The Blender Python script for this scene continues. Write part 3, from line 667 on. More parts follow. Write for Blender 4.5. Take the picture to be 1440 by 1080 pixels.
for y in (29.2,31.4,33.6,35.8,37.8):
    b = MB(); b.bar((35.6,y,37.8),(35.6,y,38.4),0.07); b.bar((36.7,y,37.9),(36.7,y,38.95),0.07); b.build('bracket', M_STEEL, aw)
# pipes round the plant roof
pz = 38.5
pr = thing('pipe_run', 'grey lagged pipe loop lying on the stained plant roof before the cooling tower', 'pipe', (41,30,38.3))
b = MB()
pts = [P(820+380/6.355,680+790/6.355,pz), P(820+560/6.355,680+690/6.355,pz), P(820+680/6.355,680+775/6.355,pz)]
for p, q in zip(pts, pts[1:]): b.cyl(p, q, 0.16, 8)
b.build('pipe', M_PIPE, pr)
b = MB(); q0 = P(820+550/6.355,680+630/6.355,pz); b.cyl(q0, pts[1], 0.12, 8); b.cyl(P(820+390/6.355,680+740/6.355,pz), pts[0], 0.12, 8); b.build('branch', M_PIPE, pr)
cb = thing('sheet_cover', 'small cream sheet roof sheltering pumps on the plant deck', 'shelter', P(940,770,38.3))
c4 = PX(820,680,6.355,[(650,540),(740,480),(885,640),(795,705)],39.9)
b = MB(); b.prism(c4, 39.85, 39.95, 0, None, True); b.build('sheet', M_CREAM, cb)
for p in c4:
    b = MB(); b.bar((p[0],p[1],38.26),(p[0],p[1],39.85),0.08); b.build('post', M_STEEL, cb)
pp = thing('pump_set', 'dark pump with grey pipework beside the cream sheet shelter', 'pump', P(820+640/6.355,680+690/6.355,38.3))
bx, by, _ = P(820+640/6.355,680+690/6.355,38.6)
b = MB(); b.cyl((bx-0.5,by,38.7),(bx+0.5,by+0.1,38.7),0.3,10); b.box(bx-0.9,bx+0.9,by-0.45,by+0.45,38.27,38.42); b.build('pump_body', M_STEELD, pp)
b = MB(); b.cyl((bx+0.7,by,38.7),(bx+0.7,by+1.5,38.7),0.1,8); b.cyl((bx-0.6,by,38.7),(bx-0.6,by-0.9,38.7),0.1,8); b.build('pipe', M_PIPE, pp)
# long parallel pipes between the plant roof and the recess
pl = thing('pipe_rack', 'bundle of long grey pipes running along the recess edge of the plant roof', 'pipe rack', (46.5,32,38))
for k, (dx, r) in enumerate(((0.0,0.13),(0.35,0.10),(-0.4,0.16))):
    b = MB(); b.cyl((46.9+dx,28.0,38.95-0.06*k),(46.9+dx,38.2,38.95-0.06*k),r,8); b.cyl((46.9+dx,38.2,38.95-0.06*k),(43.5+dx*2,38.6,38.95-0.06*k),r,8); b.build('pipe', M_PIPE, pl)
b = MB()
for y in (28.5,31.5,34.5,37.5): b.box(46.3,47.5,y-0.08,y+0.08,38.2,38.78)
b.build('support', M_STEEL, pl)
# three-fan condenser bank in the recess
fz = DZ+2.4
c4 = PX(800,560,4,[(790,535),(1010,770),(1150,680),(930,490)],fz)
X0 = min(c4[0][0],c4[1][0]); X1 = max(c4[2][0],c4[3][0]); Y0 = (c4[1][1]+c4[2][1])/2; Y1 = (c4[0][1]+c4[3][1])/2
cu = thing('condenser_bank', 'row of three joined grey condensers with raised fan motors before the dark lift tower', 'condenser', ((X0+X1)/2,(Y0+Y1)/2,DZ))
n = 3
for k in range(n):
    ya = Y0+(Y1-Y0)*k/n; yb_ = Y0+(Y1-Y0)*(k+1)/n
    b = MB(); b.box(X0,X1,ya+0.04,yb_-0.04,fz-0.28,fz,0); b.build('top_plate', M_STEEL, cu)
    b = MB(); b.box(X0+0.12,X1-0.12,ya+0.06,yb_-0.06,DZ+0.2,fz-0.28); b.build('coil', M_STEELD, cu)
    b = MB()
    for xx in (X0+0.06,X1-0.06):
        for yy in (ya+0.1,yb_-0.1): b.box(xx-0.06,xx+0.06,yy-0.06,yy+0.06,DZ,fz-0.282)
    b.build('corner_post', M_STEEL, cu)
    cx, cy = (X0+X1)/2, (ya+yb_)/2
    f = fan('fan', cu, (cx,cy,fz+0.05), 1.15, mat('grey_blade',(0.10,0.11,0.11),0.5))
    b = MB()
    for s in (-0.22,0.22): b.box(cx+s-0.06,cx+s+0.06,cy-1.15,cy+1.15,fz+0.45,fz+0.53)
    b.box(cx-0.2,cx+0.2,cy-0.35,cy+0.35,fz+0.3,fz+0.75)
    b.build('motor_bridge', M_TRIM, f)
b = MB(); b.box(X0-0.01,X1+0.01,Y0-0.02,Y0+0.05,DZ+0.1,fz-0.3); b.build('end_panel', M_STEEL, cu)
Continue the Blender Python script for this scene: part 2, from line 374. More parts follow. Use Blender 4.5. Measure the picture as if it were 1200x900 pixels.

Goal of the exercise: Type out the full listing again, exactly as given.

Output of the exercise:
The Blender Python script for this scene continues. Write part 3, from line 667 on. More parts follow. Write for Blender 4.5. Take the picture to be 1440 by 1080 pixels.
for y in (29.2,31.4,33.6,35.8,37.8):
    b = MB(); b.bar((35.6,y,37.8),(35.6,y,38.4),0.07); b.bar((36.7,y,37.9),(36.7,y,38.95),0.07); b.build('bracket', M_STEEL, aw)
# pipes round the plant roof
pz = 38.5
pr = thing('pipe_run', 'grey lagged pipe loop lying on the stained plant roof before the cooling tower', 'pipe', (41,30,38.3))
b = MB()
pts = [P(820+380/6.355,680+790/6.355,pz), P(820+560/6.355,680+690/6.355,pz), P(820+680/6.355,680+775/6.355,pz)]
for p, q in zip(pts, pts[1:]): b.cyl(p, q, 0.16, 8)
b.build('pipe', M_PIPE, pr)
b = MB(); q0 = P(820+550/6.355,680+630/6.355,pz); b.cyl(q0, pts[1], 0.12, 8); b.cyl(P(820+390/6.355,680+740/6.355,pz), pts[0], 0.12, 8); b.build('branch', M_PIPE, pr)
cb = thing('sheet_cover', 'small cream sheet roof sheltering pumps on the plant deck', 'shelter', P(940,770,38.3))
c4 = PX(820,680,6.355,[(650,540),(740,480),(885,640),(795,705)],39.9)
b = MB(); b.prism(c4, 39.85, 39.95, 0, None, True); b.build('sheet', M_CREAM, cb)
for p in c4:
    b = MB(); b.bar((p[0],p[1],38.26),(p[0],p[1],39.85),0.08); b.build('post', M_STEEL, cb)
pp = thing('pump_set', 'dark pump with grey pipework beside the cream sheet shelter', 'pump', P(820+640/6.355,680+690/6.355,38.3))
bx, by, _ = P(820+640/6.355,680+690/6.355,38.6)
b = MB(); b.cyl((bx-0.5,by,38.7),(bx+0.5,by+0.1,38.7),0.3,10); b.box(bx-0.9,bx+0.9,by-0.45,by+0.45,38.27,38.42); b.build('pump_body', M_STEELD, pp)
b = MB(); b.cyl((bx+0.7,by,38.7),(bx+0.7,by+1.5,38.7),0.1,8); b.cyl((bx-0.6,by,38.7),(bx-0.6,by-0.9,38.7),0.1,8); b.build('pipe', M_PIPE, pp)
# long parallel pipes between the plant roof and the recess
pl = thing('pipe_rack', 'bundle of long grey pipes running along the recess edge of the plant roof', 'pipe rack', (46.5,32,38))
for k, (dx, r) in enumerate(((0.0,0.13),(0.35,0.10),(-0.4,0.16))):
    b = MB(); b.cyl((46.9+dx,28.0,38.95-0.06*k),(46.9+dx,38.2,38.95-0.06*k),r,8); b.cyl((46.9+dx,38.2,38.95-0.06*k),(43.5+dx*2,38.6,38.95-0.06*k),r,8); b.build('pipe', M_PIPE, pl)
b = MB()
for y in (28.5,31.5,34.5,37.5): b.box(46.3,47.5,y-0.08,y+0.08,38.2,38.78)
b.build('support', M_STEEL, pl)
# three-fan condenser bank in the recess
fz = DZ+2.4
c4 = PX(800,560,4,[(790,535),(1010,770),(1150,680),(930,490)],fz)
X0 = min(c4[0][0],c4[1][0]); X1 = max(c4[2][0],c4[3][0]); Y0 = (c4[1][1]+c4[2][1])/2; Y1 = (c4[0][1]+c4[3][1])/2
cu = thing('condenser_bank', 'row of three joined grey condensers with raised fan motors before the dark lift tower', 'condenser', ((X0+X1)/2,(Y0+Y1)/2,DZ))
n = 3
for k in range(n):
    ya = Y0+(Y1-Y0)*k/n; yb_ = Y0+(Y1-Y0)*(k+1)/n
    b = MB(); b.box(X0,X1,ya+0.04,yb_-0.04,fz-0.28,fz,0); b.build('top_plate', M_STEEL, cu)
    b = MB(); b.box(X0+0.12,X1-0.12,ya+0.06,yb_-0.06,DZ+0.2,fz-0.28); b.build('coil', M_STEELD, cu)
    b = MB()
    for xx in (X0+0.06,X1-0.06):
        for yy in (ya+0.1,yb_-0.1): b.box(xx-0.06,xx+0.06,yy-0.06,yy+0.06,DZ,fz-0.282)
    b.build('corner_post', M_STEEL, cu)
    cx, cy = (X0+X1)/2, (ya+yb_)/2
    f = fan('fan', cu, (cx,cy,fz+0.05), 1.15, mat('grey_blade',(0.10,0.11,0.11),0.5))
    b = MB()
    for s in (-0.22,0.22): b.box(cx+s-0.06,cx+s+0.06,cy-1.15,cy+1.15,fz+0.45,fz+0.53)
    b.box(cx-0.2,cx+0.2,cy-0.35,cy+0.35,fz+0.3,fz+0.75)
    b.build('motor_bridge', M_TRIM, f)
b = MB(); b.box(X0-0.01,X1+0.01,Y0-0.02,Y0+0.05,DZ+0.1,fz-0.3); b.build('end_panel', M_STEEL, cu)
Continue the Blender Python script for this scene: part 2, from line 374. More parts follow. Use Blender 4.5. Measure the picture as if it were 1200x900 pixels.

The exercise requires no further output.